Le 21 novembre dernier, la Cour suprême du Canada rendait jugement dans l’affaire La Souveraine, Compagnie d’assurance générale c. Autorité des marchés financiers, 2013 CSC 63, une décision qui revêt maintenant une importance cruciale en matière de distribution de produits d’assurance au Québec. Ce jugement précise en effet dans quelle mesure les assureurs faisant affaires au Québec peuvent engager leur propre responsabilité pénale en raison des manquements réglementaires des cabinets de services financiers qu’ils autorisent à y placer leurs produits.
Dans cette affaire, le plus haut tribunal du pays a reconnu un assureur coupable de l’infraction prévue à l’article 482 de la Loi sur la distribution des produits et services financiers (« LDPSF ») pour avoir consenti à ce qu’un cabinet de courtage en assurance de dommages du Manitoba qui n’était pas inscrit auprès de l’Autorité des marchés financiers (l’«AMF ») puisse faire adhérer des commerçants québécois à une police-cadre d’assurance émise par cet assureur pour couvrir les inventaires de biens financés par une tierce institution.
L’article 482 LDPSF prévoit qu’un assureur commet une infraction s’il aide, par un encouragement, un conseil, un consentement, une autorisation ou un ordre, ou s’il amène un cabinet, un représentant autonome ou une société autonome par l’entremise de qui il offre des produits d’assurance, à enfreindre une disposition de cette loi ou de ses règlements.
Bien que cette affaire ait impliqué une situation de non-conformité aux règles d’inscription d’un cabinet au Québec en vertu de la LDPSF, il importe de souligner que l’infraction qui aurait pu donner prise au dépôt d’une plainte pénale contre l’assureur en vertu de l’article 482 pourrait s’étendre à la violation de toute règle d’encadrement prescrite en vertu de cette loi commise par un cabinet, un représentant autonome ou une société autonome.
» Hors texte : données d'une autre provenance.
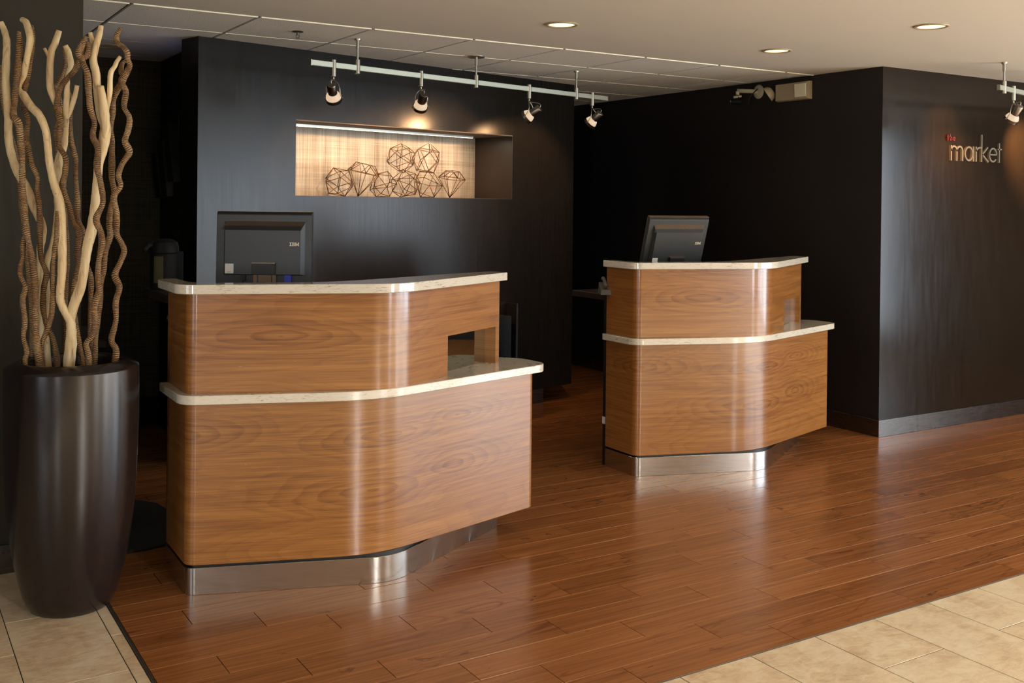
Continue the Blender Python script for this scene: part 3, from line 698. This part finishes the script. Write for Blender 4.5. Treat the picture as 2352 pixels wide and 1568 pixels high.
orbs = [('ico', 779, 413, 36, 0.30, (0, 0.55, 0.2), 'hexagonal bronze wire orb, leftmost on the niche floor'),
        ('drop', 832, 406, 41, 0.17, (0.2, 0.1, 0.5), 'domed wire orb with pointed foot, second from the left'),
        ('shard', 880, 419, 33, 0.27, (0.9, 0.4, 0.0), 'low tilted wire orb under the left side of the upper left one'),
        ('gem', 921, 364, 35, 0.22, (0.5, 0.35, 0.7), 'wire orb on top of the pile, the left of the two upper ones'),
        ('peak', 980, 363, 36, 0.20, (0.05, 0.15, 0.3), 'wire orb with peaked top, the right of the two upper ones'),
        ('gem', 931, 421, 34, 0.16, (1.3, 0.2, 0.4), 'wire orb at the bottom centre carrying the two upper ones'),
        ('shard', 983, 419, 35, 0.26, (2.6, 0.5, 0.9), 'angular wire orb at the bottom below the peaked one'),
        ('drop', 1037, 414, 33, 0.18, (0.1, -0.15, 1.2), 'open wire orb with pointed foot, rightmost in the niche')]
for sh, px, py, rp, dd, rot, lab in orbs:
    d = at(px, py, 1.0)-Vector((0, 0, CAMH)); n3 = Vector((NN.x, NN.y, 0)); a3 = Vector((*nw(0, dd), 0))
    dep = n3.dot(a3)/n3.dot(d); c = Vector((0, 0, CAMH))+d*dep; rad = rp*dep/FPX
    from mathutils import Euler
    Rm = Euler(rot).to_matrix(); pts = [Rm @ (p*rad) for p in shapes[sh]]
    lo = min(p.z for p in pts)
    zc = c.z
    if py > 400: zc = NZ0+0.004-lo+0.0022
    o = hull_orb(pts, 0.0024).out('wire_orb', 'wire', smooth=True); o.location = (c.x, c.y, zc)
    tag(o, lab, 'wire orb', 'bronze wire orbs in the niche')

# ------------------------------------------------------------------ track lights
M['dichroic'] = emis('dichroic_glass', (1.0, 0.72, 0.46), 0.55)
M['bulb'] = emis('lit_bulb', (1.0, 0.72, 0.42), 14.0)
def clampz(b, x, y, z0, z1, r): b.lathe([(r*.8, z0-.001), (r, z0), (r, z1), (r*.8, z1+.001)], 20, c=(x, y, 0), close=True)
def track(name, A, Bq, posts, label):
    A = Vector(A); Bq = Vector(Bq); d = (Bq-A).normalized(); ang = math.atan2(d.y, d.x)
    t = thing(name, (A.x, A.y, CEIL), ang, label, 'track light')
    L = (Bq-A).length
    B().box(0, L, -.009, .009, -.178, -.148).out('rail', 'rail', t, bevel=0.002)
    for e in (-.006, L): B().box(e, e+.006, -.011, .011, -.180, -.146).out('end_cap', 'nickel', t, bevel=0.001)
    for s, r in posts:
        B().lathe([(0, 0), (r, 0), (r, -.006), (r*.9, -.010), (0, -.010)], 32, c=(s, 0, 0)).out('canopy', 'nickel', t, auto=True)
        b = B(); clampz(b, s, 0, -.125, -.008, .0065); clampz(b, s, 0, -.055, -.010, .0095); b.out('post', 'nickel', t, auto=True)
        b = B(); clampz(b, s, 0, -.195, -.118, .015); b.out('clamp', 'nickel', t, auto=True)
    return t, d
def head(P, aim, label, power, arm=0.100):
    x, y = P; z = CEIL
    t = thing('spotlight', (x, y, z), 0, label, 'spotlight')
    b = B(); clampz(b, 0, 0, -.225, -.135, .0145); b.out('clamp', 'nickel', t, auto=True)
    B().tube([(0, 0, -.224), (0, 0, -.243)], .007, 10).out('stem', 'nickel', t, smooth=True)
    c = Vector((0, 0, -.243-arm)); a = Vector(aim).normalized()
    side = a.cross(Vector((0, 0, 1))).normalized(); bk = -Vector((a.x, a.y, 0)).normalized()
    c = c+bk*(-.012)
    Rm = a.to_track_quat('Z', 'Y').to_matrix()
    for s in (-1, 1):
        pts = [Vector((0, 0, -.243))]
        for k in range(1, 9):
            u = k/8; pts.append(Vector((0, 0, -.243))*(1-u)+(c+side*s*.046)*u+side*s*.020*math.sin(PI*min(1, u*1.1))*(1-u)*1.4+bk*(.020*math.sin(PI*u)))
        B().tube(pts, .0030, 8).out('yoke_arm', 'nickel', t, smooth=True)
        B().tube([c+side*s*.042, c+side*s*.054], .0045, 10).out('pivot_screw', 'nickel', t)
    B().lathe([(.042, .014), (.046, .014), (.046, -.006), (.042, -.006), (.042, .014)], 32, c=c, R=Rm).out('ring', 'lampmetal', t, auto=True)
    B().lathe([(.042, -.004), (.040, -.016), (.033, -.030), (.022, -.040)], 32, c=c, R=Rm).out('reflector', 'dichroic', t, smooth=True)
    B().lathe([(0, -.020), (.013, -.020), (.013, -.027), (0, -.027)], 20, c=c, R=Rm).out('bulb', 'bulb', t)
    B().lathe([(0, -.036), (.0255, -.036), (.0255, -.098), (.023, -.102), (0, -.102)], 28, c=c, R=Rm).out('socket', 'lampmetal', t, auto=True)
    e = c-a*.102; top = Vector((0, 0, -.246)); m1 = top+bk*.03+Vector((0, 0, -.01)); m2 = e-a*.035+Vector((0, 0, .02))
    pts = [top*(1-u)**3+m1*3*u*(1-u)**2+m2*3*u*u*(1-u)+e*u**3 for u in [k/12 for k in range(13)]]
    B().tube(pts, .0028, 6).out('cable', 'nickel', t, smooth=True)
    w0 = Vector((x, y, z))+c+a*.016
    spot('spotlight_beam', w0, w0+a, power, 104, WARM, 0.5, 0.012)
    return t
tr, d = track('track_light', (2.034, 5.364, 2.237), (4.452, 5.942, 2.237), ((0.310, .018), (1.220, .053), (2.162, .018)), 'long satin track rail with three posts, hung before the lit niche')
TA = Vector((2.034, 5.364)); dd_ = Vector((d.x, d.y))
def onrail(s): q = TA+dd_*s; return (q.x, q.y)
head(onrail(0.148), (.45, .73, -.72), 'leftmost spotlight on the long track, hanging straight down', 17)
head(onrail(0.774), (.14, .72, -.62), 'second spotlight from the left on the long track, tilted', 26)
head(onrail(1.696), (-.51, .67, -.53), 'third spotlight from the left on the long track, socket up to the right', 24)
head(onrail(2.330), (-.32, .69, -.64), 'spotlight at the right end of the long track, brightest socket', 16)
q4 = (6.032, 3.935)
tr2, d2 = track('track_light', (5.95, 3.915, 2.2), (5.95+3*d.x, 3.915+3*d.y, 2.2), ((0.084, .018), (0.6, .018), (1.6, .018)), 'short visible end of a second satin track rail at the right edge')
s2 = 0.245; head((5.95+s2*d.x, 3.915+s2*d.y), (.10, .6, -.75), 'lone spotlight at the right edge, aimed at the sign wall', 22)
spot('spotlight_beam', (6.9, 4.13, 2.1), (7.12, 4.49, 1.9), 90, 70, WARM, 1.0, 0.012)
spot('spotlight_beam', (6.12, 4.02, 2.24), (6.20, 4.49, 1.97), 22, 60, WARM, 1.0, 0.012)

# recessed lamps of the plain ceiling
M['can'] = emis('can_lens', (1.0, 0.70, 0.36), 1.9)
def can(x, y, label, lit=True, p=7, grp='recessed ceiling lamps'):
    t = thing('recessed_light', (x, y, CEIL), 0, label, 'ceiling light', grp)
    B().lathe([(.085, .0), (.087, -.003), (.083, -.006), (.070, -.006), (.066, -.001)], 48).out('trim_ring', 'beige', t, smooth=True)
    B().lathe([(0, -.0022), (.067, -.0018)], 48).out('lens', 'can' if lit else 'lens', t)
    if lit: spot('lamp_beam', (x, y, CEIL-.02), (x, y, 0), p, 120, (1.0, 0.84, 0.66), 0.8, 0.06)
can(3.001, 4.391, 'lit recessed lamp above the feature wall side, leftmost of three'); can(4.534, 4.400, 'lit recessed lamp, smallest and farthest, above the farther desk'); can(4.544, 3.363, 'lit recessed lamp near the top right corner of the picture')
can(1.235, 6.56, 'unlit dark recessed lamp over the alcove behind the branches', False, 0, None)
for x, y in ((3.0, 2.3), (6.1, 2.3), (0.8, 1.2), (7.6, 1.2), (-2.0, 1.2), (3.0, -0.8), (6.1, -0.8), (0.0, -2.6)):
    spot('lamp_beam', (x, y, CEIL-.02), (x, y, 0), 12, 130, (1.0, 0.84, 0.66), 0.8, 0.06)
# sprinkler
t = thing('sprinkler', (1.968, 5.388, CEIL), 0, 'small dark metal sprinkler head under the tiled ceiling', 'sprinkler')
B().lathe([(0, 0), (.030, 0), (.031, -.003), (.026, -.006), (.012, -.007), (0, -.007)], 32).out('plate', 'lampmetal', t, auto=True)
B().tube([(0, 0, -.006), (0, 0, -.022)], .006, 12).out('nozzle', 'lampmetal', t)
for s in (-1, 1): B().tube([(s*.006, 0, -.014), (s*.010, 0, -.024), (s*.003, 0, -.034)], .0018, 6).out('frame_arm', 'lampmetal', t)
b = B(); b.lathe([(0, -.035), (.011, -.035), (.011, -.037), (0, -.037)], 20); b.out('deflector', 'lampmetal', t)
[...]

La Cour confirme que l’article 482 LDPSF crée une infraction de responsabilité stricte pour l’assureur, soit une infraction pour laquelle le poursuivant n’est pas tenu de prouver l’intention coupable de l’assureur. L’élément matériel de l’infraction n’exige pas non plus une preuve que l’assureur ait posé des gestes positifs en vue d’encourager la violation de la loi par le cabinet. Le simple défaut pour l’assureur de s’opposer en temps utile à une distribution illégale de ses produits d’assurance est assimilable à un consentement ou une autorisation de cette distribution.
La Cour rappelle cependant que l’assureur dispose d’une défense de diligence raisonnable et qu’il pourra être acquitté s’il démontre avoir commis une erreur de fait (l’amenant à croire pour des motifs raisonnables à un état de fait inexistant qui, s’il avait existé, aurait rendu l’acte ou l’omission innocent) ou encore, s’il prouve avoir pris toutes les précautions raisonnables pour éviter que la violation ne soit commise. L’assureur ne pourra cependant invoquer une erreur de droit pour se disculper, car « nul n’est censé ignorer la loi ». Dans l’affaire précitée, l’assureur n’a donc pu opposer valablement en défense qu’il ne croyait pas que les opérations de distribution complexes auxquelles il était partie et qui s’étendaient à plusieurs autres provinces du pays exigeaient que le courtier non québécois, mais qui offrait le produit à des assurés québécois, devait être inscrit au Québec auprès de l’AMF. Cette mauvaise interprétation de la LDPSF ne lui fut d’aucun secours.
À ce sujet, le tribunal a rappelé qu’à titre de participant à une industrie réglementée, un assureur accepte de se soumettre à des normes strictes qu’il est tenu de connaître et auxquelles il doit se conformer.
L’arrêt de la Cour suprême ramène donc à l’avant-plan l’obligation faite à tout assureur faisant affaires au Québec de s’assurer d’un contrôle et d’un suivi stricts de la conformité réglementaire des activités de distribution de ses produits qui sont menées à son acquit au Québec par des personnes réglementées en vertu de la LDPSF. À cet égard, l’assureur doit être proactif et faire preuve de diligence. Il ne peut se borner à obtenir l’avis de tiers néophytes, dont ses cabinets distributeurs, ni se fier au silence de l’AMF pour mitiger efficacement le risque réputationnel associé à la prise de procédures pénales contre lui.
Cette nouvelle lecture du droit pénal réglementaire québécois milite en faveur de l’adoption, par les assureurs, de politiques et procédures qui leur permettront de mieux jauger la conformité du processus de distribution de leurs produits au Québec par l’entremise de cabinets de courtage assujettis à l’inscription et surtout, de respecter la norme de disculpation requise d’eux si jamais ils sont directement poursuivis en raison de manquements réglementaires des courtiers qui placent leurs produits.